Like in the configuration with the electret, the charge will be controlled thanks to the tension switch and a nano or pico-ammeter. While the plate is getting charged, there must be a maximum tension (36 V) to attract the negative ions. If we want to know the charge level, we stop the cold-cathode feeding and we let the tension of the plate drop until the potential at the level of the gas-silica interface is cancelled and becomes negative. At this moment, the thin metallic plate must start charging positively and some negative ions must go back towards the thin plate, what must be detected with the nano or pico-ammeter.
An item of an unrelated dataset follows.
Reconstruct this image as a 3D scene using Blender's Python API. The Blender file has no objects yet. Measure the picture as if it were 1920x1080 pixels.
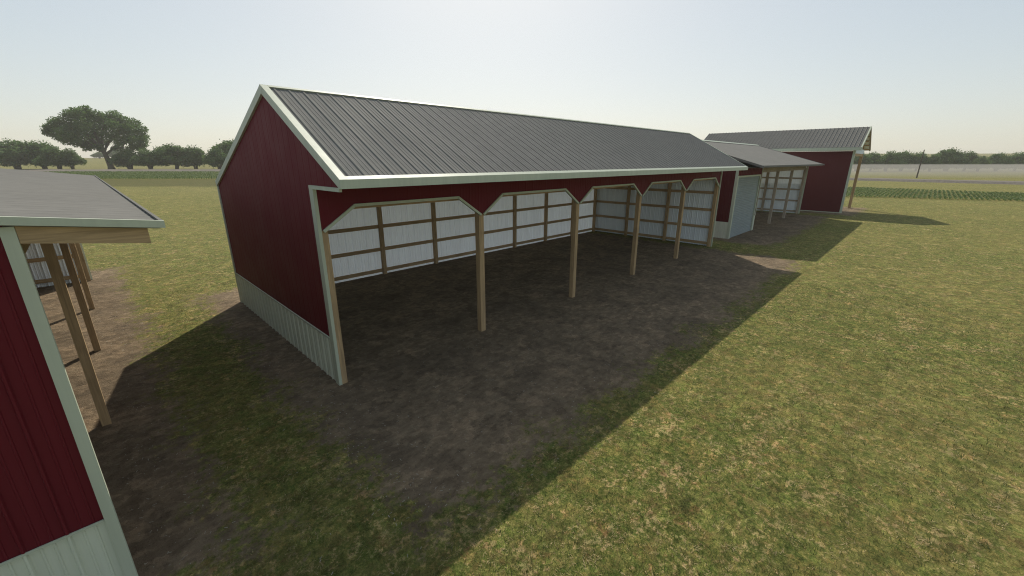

The tension switch, at this moment, will indicate the tension level in the dielectric layer as well as the charge level.

The qualities of the gas must be:

• A good polarizability ( or dielectric susceptibility: Er – 1) because the acceleration of the molecule in the electric field of an ion depends on it.
• A strong electro negativity to produce a stable ion, that is to say able to strongly withhold the electron on the dielectric layer.

To gather  those two qualities more easily, it might be judicious, instead of using only one gas, to mix two gas, a majority one endowed with a good polarizability, and a minority one which would be endowed with a strong electro negativity.

 Negative-ions lifespan and consumed power 

           About the negative ions lifespan or stability, one must consider the electronic-barrier role played by the silica-gas interface owed to the very high resistivity of silica, of about 10¹⁷Wcm if it is dry enough. It will be necessary to eliminate as much water as possible by creating an advanced vacuum before the experiment, or by drying it or by using a silica gel.

           With a resistivity of 10¹⁷Wcm and an electric field of 500 KV/mm ( 5 x 10⁶ V/cm) we would get a current of 5 x 10^-11 A/cm² that is to say 5 x 10^-7 A/m². even if the instability of the ions induced a current 10 000 times more intense, which is unlikely, we would only have 5 x 10^-3 A/m², and a consumed electric power of 0.2 Watt/m² for a total voltage of about 40 Volts, which is again negligible compared to the thermal transfer power to expect.

Advantages – difficulties

           This configuration presents some undeniable advantages compared to the two previous configurations and first of all the simplicity of the realization. Yet it also allows unknown data which can make the analysis very difficult even impossible in case of failure of the experiment: Will the distance of attraction of the molecules by the ions, of about 2 to 3 nanometers be long enough? Will the ions resist on surface or will they bury themselves of a few nanometers into the dielectric? In the last case, will the attraction zone also be buried and become inefficient?. Will the surface of the dielectric be flat and compact enough at an ion scale such as ball on a golf course? If it ends up looking like a ploughed land, the ions will bury themselves and their electric field will be unreachable for the gas molecule.